Depuis, la fracture entre pro- et anti-Morales s’est élargie, au point de devenir un gouffre béant. Les habitants eux-mêmes perçoivent clairement, bien qu’à regret, l'ampleur du fossé qui les sépare. Telle cette réceptionniste de Santa Cruz, la plus grande ville du pays, citée par l’agence de presse Reuters : « La Bolivie est brisée. Nous nous détestons tous les uns les autres », déplore-t-elle. « Si nous continuons comme ça, ce sera pire qu’au Venezuela », ajoute-t-elle. Là-bas, la crise politico-économique liée à l’épreuve de force qui perdure entre le président Nicolas Maduro et ses détracteurs s’est déjà soldée par l’exil forcé de plus de trois millions de personnes.

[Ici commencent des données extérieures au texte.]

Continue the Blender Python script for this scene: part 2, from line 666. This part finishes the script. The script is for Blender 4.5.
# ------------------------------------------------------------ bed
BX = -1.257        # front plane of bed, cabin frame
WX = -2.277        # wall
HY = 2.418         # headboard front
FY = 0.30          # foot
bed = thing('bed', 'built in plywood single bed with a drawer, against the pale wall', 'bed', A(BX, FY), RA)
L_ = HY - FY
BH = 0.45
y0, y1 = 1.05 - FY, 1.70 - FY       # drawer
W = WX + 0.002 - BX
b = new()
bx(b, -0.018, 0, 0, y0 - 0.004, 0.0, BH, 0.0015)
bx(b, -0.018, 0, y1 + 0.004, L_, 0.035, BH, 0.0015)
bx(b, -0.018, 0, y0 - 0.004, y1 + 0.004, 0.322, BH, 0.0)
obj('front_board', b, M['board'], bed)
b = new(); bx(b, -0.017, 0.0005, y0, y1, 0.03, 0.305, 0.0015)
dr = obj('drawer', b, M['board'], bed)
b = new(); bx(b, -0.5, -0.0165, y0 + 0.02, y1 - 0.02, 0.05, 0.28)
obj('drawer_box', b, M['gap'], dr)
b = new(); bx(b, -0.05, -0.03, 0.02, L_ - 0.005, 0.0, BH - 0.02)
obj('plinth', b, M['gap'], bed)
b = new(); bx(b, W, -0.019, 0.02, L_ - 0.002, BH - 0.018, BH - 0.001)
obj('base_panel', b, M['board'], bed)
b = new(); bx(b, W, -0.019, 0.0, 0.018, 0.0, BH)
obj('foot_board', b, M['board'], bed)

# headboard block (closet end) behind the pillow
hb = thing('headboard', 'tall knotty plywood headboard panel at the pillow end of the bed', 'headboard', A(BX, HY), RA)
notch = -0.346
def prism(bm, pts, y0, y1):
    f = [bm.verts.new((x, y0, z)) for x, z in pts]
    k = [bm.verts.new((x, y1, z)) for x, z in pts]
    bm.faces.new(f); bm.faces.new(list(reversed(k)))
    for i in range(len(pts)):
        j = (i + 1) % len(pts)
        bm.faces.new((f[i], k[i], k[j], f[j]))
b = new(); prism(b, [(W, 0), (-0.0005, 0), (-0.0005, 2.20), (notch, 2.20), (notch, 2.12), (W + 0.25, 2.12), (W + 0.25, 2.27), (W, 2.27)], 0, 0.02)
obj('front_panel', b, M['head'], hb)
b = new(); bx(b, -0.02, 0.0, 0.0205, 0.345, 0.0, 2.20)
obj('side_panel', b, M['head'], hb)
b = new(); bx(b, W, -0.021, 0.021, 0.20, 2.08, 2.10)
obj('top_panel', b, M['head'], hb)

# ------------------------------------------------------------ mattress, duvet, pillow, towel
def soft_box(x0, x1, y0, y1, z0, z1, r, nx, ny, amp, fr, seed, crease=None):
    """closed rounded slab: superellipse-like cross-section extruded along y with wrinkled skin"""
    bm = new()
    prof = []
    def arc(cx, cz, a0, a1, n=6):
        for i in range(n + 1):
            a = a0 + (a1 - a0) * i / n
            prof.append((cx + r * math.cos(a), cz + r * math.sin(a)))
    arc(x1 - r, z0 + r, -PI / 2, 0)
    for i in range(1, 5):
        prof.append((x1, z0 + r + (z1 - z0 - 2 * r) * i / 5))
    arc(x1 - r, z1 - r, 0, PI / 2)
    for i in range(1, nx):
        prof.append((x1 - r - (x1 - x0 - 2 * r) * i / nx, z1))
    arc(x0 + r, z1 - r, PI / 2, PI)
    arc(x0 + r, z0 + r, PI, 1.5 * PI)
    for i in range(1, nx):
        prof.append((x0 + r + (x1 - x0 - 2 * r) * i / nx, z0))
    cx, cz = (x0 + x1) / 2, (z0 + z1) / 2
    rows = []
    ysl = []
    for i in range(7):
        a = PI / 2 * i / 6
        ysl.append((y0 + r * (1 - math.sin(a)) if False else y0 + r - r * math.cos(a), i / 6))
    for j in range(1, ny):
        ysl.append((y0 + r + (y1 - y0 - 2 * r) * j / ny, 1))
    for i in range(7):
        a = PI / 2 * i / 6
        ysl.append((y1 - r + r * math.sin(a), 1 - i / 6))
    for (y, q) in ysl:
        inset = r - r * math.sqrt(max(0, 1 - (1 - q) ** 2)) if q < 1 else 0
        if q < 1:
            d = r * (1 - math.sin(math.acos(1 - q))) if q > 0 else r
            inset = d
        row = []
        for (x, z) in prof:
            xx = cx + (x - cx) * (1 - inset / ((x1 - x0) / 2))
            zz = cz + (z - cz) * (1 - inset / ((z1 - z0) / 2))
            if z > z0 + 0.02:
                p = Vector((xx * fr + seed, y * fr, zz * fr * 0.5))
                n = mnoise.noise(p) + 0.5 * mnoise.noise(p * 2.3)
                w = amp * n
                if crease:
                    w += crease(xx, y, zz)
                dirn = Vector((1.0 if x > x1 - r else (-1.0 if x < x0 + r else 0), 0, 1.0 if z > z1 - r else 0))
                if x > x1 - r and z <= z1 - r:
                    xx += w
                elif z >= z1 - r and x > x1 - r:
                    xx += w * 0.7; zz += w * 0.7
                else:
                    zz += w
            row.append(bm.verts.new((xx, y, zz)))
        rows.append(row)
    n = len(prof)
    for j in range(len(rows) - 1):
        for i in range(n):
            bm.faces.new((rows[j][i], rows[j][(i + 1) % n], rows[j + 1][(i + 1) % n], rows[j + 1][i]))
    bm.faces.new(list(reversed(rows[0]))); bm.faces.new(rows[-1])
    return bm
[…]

Dans les rues de Bolivie, les contempteurs d’Evo Morales ont accueilli avec jubilation l’annonce de sa démission. « Si se pudo, lo sacamos ! » (« On l’a fait, on l’a sorti ! »), ont-ils scandé. Il n’en reste pas moins que la situation est des plus précaires. Car, à une économie chancelante – ce qui rebute les investisseurs étrangers (dans le classement « Doing Business » 2018 établi par la Banque mondiale, le pays occupait le 152e rang sur 190) –, s’ajoute dorénavant un dangereux vide politique.
En effet, la Constitution dispose qu’en cas d’empêchement du président et du vice-président, l’intérim revienne au président du Sénat (Adriana Salvatierra), puis à celui de la Chambre des députés (Victor Borda). Or tous ont démissionné, ce qui jette une ombre inquiétante sur la succession de M. Morales, que celui-ci n’avait pas préparée.
Quel que soit celui ou celle qui prendra la relève, pour Francesco Manetto, correspondant du quotidien espagnol El Pais (centre gauche) dans les Andes, le retrait du dirigeant bolivien « est le symptôme de l’épuisement d’un modèle et la démonstration que le pouvoir, en Amérique latine, dépend encore aujourd’hui des forces armées ».